ジルコンは主に花崗岩質岩に含まれる鉱物だが、かんらん岩やクロミタイトなどの超苦鉄質岩からも稀に産出し、その起源については様々な議論がある。太古代超苦鉄質岩は、コマチアイトなどの噴出岩を除くと、緑色岩体の構成岩石として存在するものと、片麻岩体中の数mから数kmスケールのブロックとして点在するものとに大別できる。多くの場合、角閃岩相~グラニュライト相程度の強い変成作用や花崗岩質岩貫入などの影響を受けている。このような太古代超苦鉄質岩に含まれるジルコンの起源を分類すると、(1)火成起源ジルコンが変成・変質に耐えて初生的組成を保持しているもの、(2)火成起源ジルコンが変成・変質したもの、(3)変成起源ジルコンがさらに変成・変質したもの、となる。(1)の例として、グリーンランド南西部の約3.7 Gaイスア緑色岩体苦鉄質マグマからの沈積かんらん岩中に産するジルコンがある[1]。(2)の例として、インドDharwar地塊Chithradurga縫合帯[2]やグリーンランド南西部Itsaq片麻岩体中のUjaragssuit Nunat岩体[3]が挙げられる。これらの超苦鉄質岩中で変成・変質を受けたジルコンは、周辺地質情報や微量元素組成からウラン鉛年代が変成イベントの年代を示すと解釈される一方で、一部のジルコン粒子のHfモデル年代は火成イベントの時期を示す。(1)、(2)共に、超苦鉄質岩中の火成起源ジルコンは、約2.05 Ga Bushveld層状貫入岩体で見られるように沈積岩形成過程で分化の進んだメルトの影響で晶出したものであると考えられる[4]。一方で、(3)はZrを含む鉱物が変成によって分解して生じるジルコンであり、グリーンランド東海岸Rae地塊東端Ivnartivaq岩体に産する蛇紋岩の脱水で生じた変成かんらん岩中のジルコンが挙げられる[5]。超苦鉄質岩中ジルコンは火成起源であっても波動累帯構造が明瞭でないことも多く、(1)~(3)を区別するにはウラン鉛年代測定だけでなく、産状や微量元素組成、酸素・Hf同位体比等から総合的に判断する必要がある。太古代超苦鉄質岩中ジルコンは特にウラン鉛年代が変成イベントによってリセットされてしまうことが多い点は特筆される。蛇紋岩化作用に伴ってロディン岩やヒスイ輝石岩などに熱水ジルコンが生じることから類推すると、ジルコンは超苦鉄質岩中では珪長質岩中よりも変成・変質に弱い可能性がある。このことは、超苦鉄質岩中ジルコンは火成活動やマントル進化の解読に使うには不利であるが、変質履歴の解読には有用であることを示唆する。

参考文献

[1] D'Andres et al. (2019). Geochimica et Cosmochimica Acta, 262, 31-59.

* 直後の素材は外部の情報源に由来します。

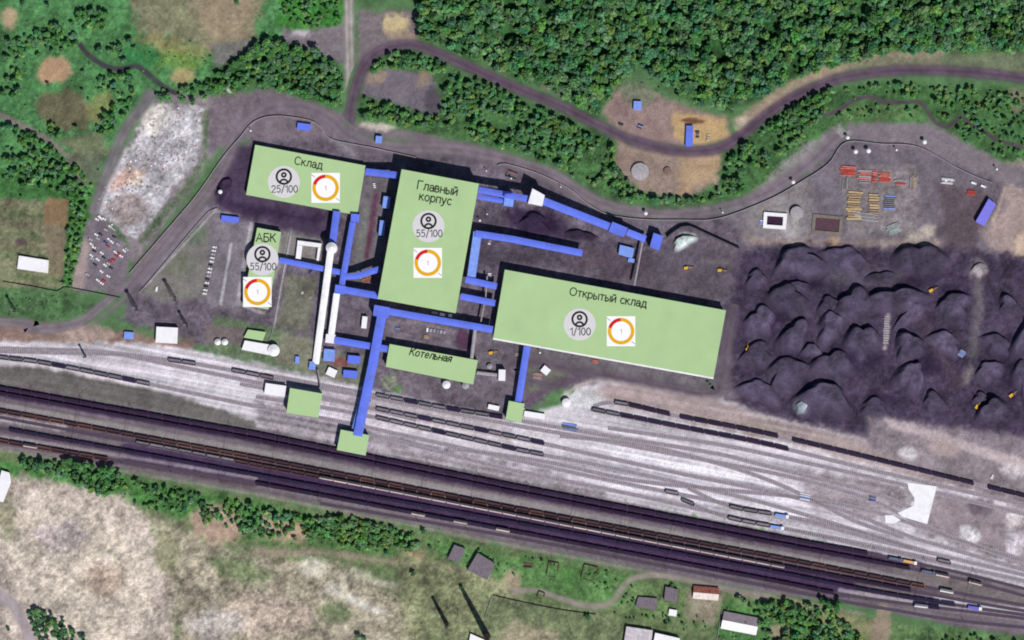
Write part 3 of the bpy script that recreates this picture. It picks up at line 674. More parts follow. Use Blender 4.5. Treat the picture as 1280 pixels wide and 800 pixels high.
def lettering(bld, body, px, py, width_px, deg, shear=0, bold=0.14, dz=0.06, vscale=1.0, parent=None, name='lettering', mt=None):
    """painted stroke letters, each stroke a mitred band"""
    t, roof, h, org = bld
    x = 0.0; strokes = []
    for ch in body:
        w, st = GLYPH[ch]
        for pl in st: strokes.append([(a + x + shear * b, b) for a, b in pl])
        x += w + 0.2
    tot = x - 0.2
    f = width_px * S * (CH - h) / CH / tot
    top = 1.0 if any(c.isupper() or c.isdigit() for c in body) else 0.7
    ox, oy = W(px, py, h)
    a = R(-deg); c, s_ = math.cos(a), math.sin(a)
    m = MB(*org)
    for k, pl in enumerate(strokes):
        P = np.array(pl); n = len(P); closed = np.hypot(*(P[0] - P[-1])) < 1e-6
        D = np.diff(P, axis=0); D /= np.linalg.norm(D, axis=1)[:, None] + 1e-9
        vs = []
        for i in range(n):
            d0 = D[i - 1] if i > 0 else (D[-1] if closed else D[0]); d1 = D[i] if i < n - 1 else (D[0] if closed else D[-1])
            n0 = np.array([-d0[1], d0[0]]); n1 = np.array([-d1[1], d1[0]]); mm = n0 + n1; L = np.linalg.norm(mm)
            mm = n0 if L < 1e-6 else mm / L
            q = min(1.6, 1.0 / max(0.3, float(mm @ n1))) * bold / 2
            e = np.zeros(2)
            if not closed and i == 0: e = -D[0] * bold * 0.4
            if not closed and i == n - 1: e = D[-1] * bold * 0.4
            for sg in (1, -1):
                u = P[i] + e + mm * q * sg
                lx, ly = (u[0] - tot / 2) * f, (u[1] - top / 2) * f * vscale
                vs.append((ox + lx * c - ly * s_, oy + lx * s_ + ly * c, h + dz + 0.012 * k))
        m.add(vs, [[2 * i + 1, 2 * i + 3, 2 * i + 2, 2 * i] for i in range(n - 1)])
    return m.build(name, mt or M_BLACK, parent or roof)
def ring(m, cx, cy, z, r0, r1, a0, a1, mi, n=40, th=0.06):
    k = max(3, int(n * (a1 - a0) / 360))
    for i in range(k):
        t0 = R(a0 + (a1 - a0) * i / k); t1 = R(a0 + (a1 - a0) * (i + 1) / k)
        p = [(cx + r0 * math.cos(t0), cy + r0 * math.sin(t0)), (cx + r1 * math.cos(t0), cy + r1 * math.sin(t0)),
             (cx + r1 * math.cos(t1), cy + r1 * math.sin(t1)), (cx + r0 * math.cos(t1), cy + r0 * math.sin(t1))]
        m.add([(x, y, z + th) for x, y in p], [[0, 1, 2, 3]], mi)
        m.add([(x, y, z) for x, y in p], [[0, 3, 2, 1]], mi)
def person_icon(bld, px, py, body):
    """round plate with a head-and-shoulders emblem and a count, painted on the roof"""
    t, roof, h, org = bld
    u = S * (CH - h) / CH
    x, y = W(px, py + 6.5, h)
    m = MB(*org); r = 20 * u
    pts = [(x + r * math.cos(2 * math.pi * i / 48), y + r * math.sin(2 * math.pi * i / 48)) for i in range(48)]
    m.prism(pts, h + 0.02, h + 0.10, 0)
    x, y = W(px, py, h)
    z = h + 0.11
    ring(m, x, y, z, 7.7 * u, 10.3 * u, 0, 360, 1)
    ring(m, x, y + 2.2 * u, z, 1.2 * u, 3.6 * u, 0, 360, 1, 24)
    ring(m, x, y - 8.6 * u, z + 0.005, 3.8 * u, 6.2 * u, 22, 158, 1, 40)
    m.build('person_emblem', [M_PLATE, M_BLACK], roof)
    lettering(bld, body, px + 1, py + 15.4, 25 if len(body) < 6 else 32, 0, 0, 0.13, 0.14)
def gauge(bld, px, py, w=35.5, hh=37.5, digit='1', dw=1.5):
    t, roof, h, org = bld
    u = S * (CH - h) / CH
    m = MB(*org)
    m.prism([W(px - w / 2, py - hh / 2, h), W(px + w / 2, py - hh / 2, h), W(px + w / 2, py + hh / 2, h), W(px - w / 2, py + hh / 2, h)], h + 0.02, h + 0.10, 0)
    x, y = W(px, py, h); z = h + 0.11
    ring(m, x, y, z, 12.3 * u, 16.6 * u, -197, 92, 1, 60)
    ring(m, x, y, z, 12.3 * u, 16.6 * u, 92, 163, 2, 60)
    for sx in (-1, 1):
        a = W(px + sx * 13.2, py + sx * 13.0, h); b = W(px + sx * 17.4, py + sx * 16.2, h)
        m.beam((a[0], a[1], z + 0.1), (b[0], b[1], z + 0.1), 0.5, 3)
    m.build('ring_gauge', [M_PWHITE, M_AMBER, M_PRED, M_STEEL], roof)
    lettering(bld, digit, px, py + 0.2, dw, 0, 0, 0.14, 0.14, mt=M_STEEL)

B = building('coal_warehouse', 'green roofed coal warehouse with Склад on the roof, beside the plant road', 'warehouse', [(319, 181), (457, 207), (446.5, 269), (307.5, 243.5)], 8, door=True)
lettering(B, 'Склад', 386, 203.5, 35, 10.5)
person_icon(B, 354.8, 220.8, '25/100'); gauge(B, 407, 234.8)
B = building('main_building', 'tall green roofed processing building with Главный корпус on the roof', 'building', [(502, 211.5), (598.7, 229.6), (569.7, 391.5), (472, 373.6)], 27)
lettering(B, 'Главный', 547, 235, 50, 9.5); lettering(B, 'корпус', 544.3, 249.5, 40, 9.5)
person_icon(B, 535.6, 276.3, '55/100'); gauge(B, 534.7, 328.5)
B = building('open_warehouse', 'huge green roofed warehouse with Открытый склад on the roof and white eaves', 'warehouse', [(631, 337), (907.5, 388), (892, 472), (616.5, 422.5)], 14, eave=1.0)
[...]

[2] Santosh et al. (2020). Lithos, 376, 105772.

[3] Sawada et al. in prep.

[4] Yudovskaya et al. (2013). Mineralogy and Petrology, 107, 915-942.

[5] Peters et al. (2020). Earth and Planetary Science Letters, 544, 116331.